Technical Advice Memorandum CTAM 97- 13

Subject: Qualified Subchapter S Subsidiaries
Schedule: Corporate Income and Franchise Tax
Issued By: Corporate, Excise, and Insurance Tax Division
Date: August 1, 1997
Reference: CTAM 97- 13

Beginning with tax years that start after 1996, the Federal Small Business Job Protection Act of 1996 allows S-Corporations to own qualified S corporation subsidiaries, (QSSS). The parent must elect qualified S corporation treatment for its 100% owned subsidiary. For federal tax purposes, a QSSS is not treated as a separate corporation. Rather all the subsidiary's assets, liabilities, and items of income, deductions, and credits are treated as those of the S-Corporation parent. I.R.C. § 1361(b)(3)(A).
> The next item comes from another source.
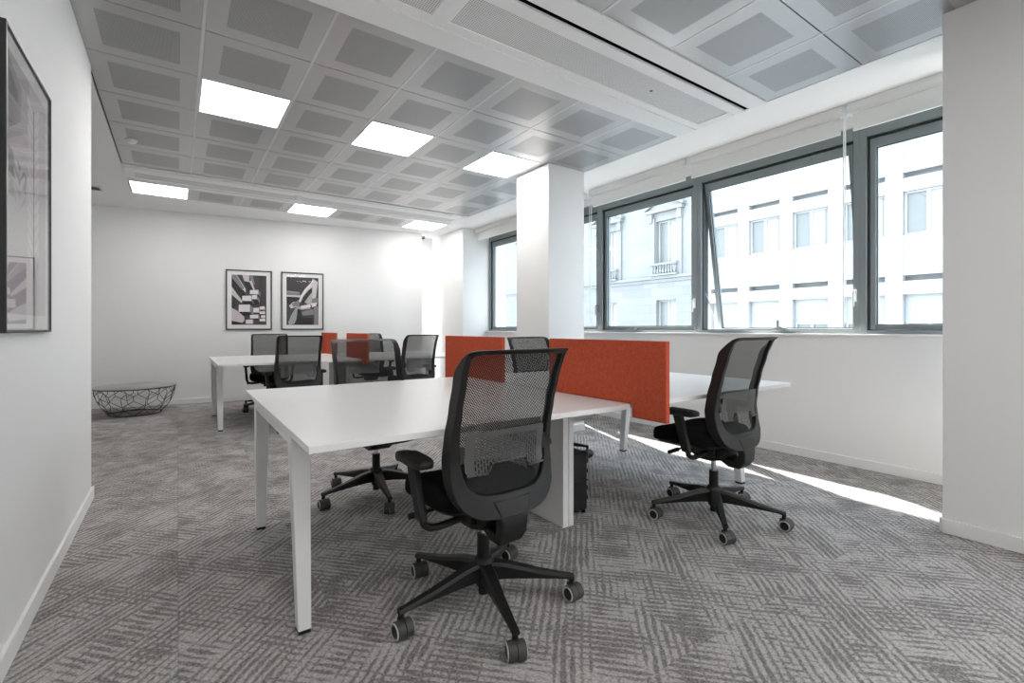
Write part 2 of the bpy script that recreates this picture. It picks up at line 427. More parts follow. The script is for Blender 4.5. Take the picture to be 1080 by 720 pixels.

House Bill 59 (S.L. 1997-55) has amended G.S. 105-228.90(b)(1a) to update the Internal Revenue Code reference to the Code as enacted as of January 1 1997. The January 1, 1997 Code includes the QSSS provisions. Therefore, North Carolina will follow the federal treatment for income tax purposes and recognize all the income and expense items as belonging to the parent corporation.

When the parent makes the election, the subsidiary is deemed to be liquidated under I.R.C. §§ 332 and 337 immediately before the election is effective. The corporation must file a return for the short period ending on the date it goes out of existence.

Parent S-Corp Nexus

All of the subsidiary's activities will be attributed to the parent for purposes of determining whether the parent is doing business in North Carolina.

Apportionment Factors

The S-Corporation must aggregate and include the subsidiary's items of income, loss, and deductions before determining the parent's apportionable or allocable income. The S-Corporation parent must also include the subsidiary's property, payroll, and sales in determining the parent's apportionment factors.

Franchise Tax Returns

Pursuant to G.S. 105-122, each for-profit corporation, incorporated, domesticated, or doing business in this State, is required to file a franchise tax return. Accordingly, each QSSS doing business in this State and each parent S-Corporation doing business in this State must file a separate franchise tax return for each taxable period based on their own separate attributes. The assets, liabilities, income, deductions losses or credits of the parent and the qualified S-Corporation are not combined for this purpose. A franchise tax return must be filed even if the resulting liability is the minimum franchise tax.


Shareholders in an S-Corporation parent with a QSSS doing business in this State must report income attributable to this State in accordance with Division I-S of Article 4 of Chapter 105 of the General Statutes.